Sir, Jenin


Sir is a Palestinian town in the Jenin Governorate in the western area of the West Bank, located 18 kilometers south of Jenin. According to the Palestinian Central Bureau of Statistics, the town had a population of 769 inhabitants in mid-year 2006.

Location

Sir is located on the southern part of Marj Sanur, together with Meithalun.

History

noted: "The ruin west of the village has the appearance of an ancient site.

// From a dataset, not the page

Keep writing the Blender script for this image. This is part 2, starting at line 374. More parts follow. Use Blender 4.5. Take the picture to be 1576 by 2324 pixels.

Foundations, cisterns cut in the rock, and heaps of stones among bushes."
Pottery sherds from the Persian, early and late Roman, and Byzantine eras have been found here.
A Crusader estate named Casale Syrorum, whose rights were affirmed in the year 1165/1166 CE by Amalric of Jerusalem, was located here.

Ottoman era

Sir, like the rest of Palestine, was incorporated into the Ottoman Empire in 1517, and in the census of 1596 it was a part of the nahiya of Jabal Sami which was under the administration of the Nablus Sanjak. The village had a population of 31 households and 4 bachelors, all Muslim. The villagers paid a fixed tax-rate of 33,3% on agricultural products, such as wheat, barley, summer crops, olive trees, beehives and/or goats, in addition to occasional revenues, a tax for people of liwa Nablus, and a press for olive oil or grape syrup; a total of 7,832 akçe.
In 1870, Victor Guérin noted it as a small village on a high hill. There were many cisterns and tombs cut out from the rock, which convinced Guérin that the place was ancient. The inhabitant, which numbered 150, had a mosque.
In 1882, the PEF's Survey of Western Palestine described Sir as: "A small village on a knoll amid brushwood, with a large house on the west."

British Mandate era

In the 1922 census of Palestine, conducted by the British Mandate authorities, Sir had 194 Muslims inhabitants, increasing in the 1931 census to 233; 2 Christians and 231 Muslims, in a total of 42 houses.
In the 1945 statistics the population of Sir was 290, all Muslims, with 12,499 dunams of land, according to an official land and population survey. Of this, 1,908 dunams were used for plantations and irrigable land, 6,045 dunams for cereals, while 10 dunams were built-up land and 4,536 dunams were classified as "non-cultivable".

Jordanian era

In the wake of the 1948 Arab–Israeli War, and after the 1949 Armistice Agreements, Sir came under Jordanian rule.
The Jordanian census of 1961 found 470 inhabitants.

Post-1967

Since the Six-Day War in 1967, Sir has been under Israeli occupation.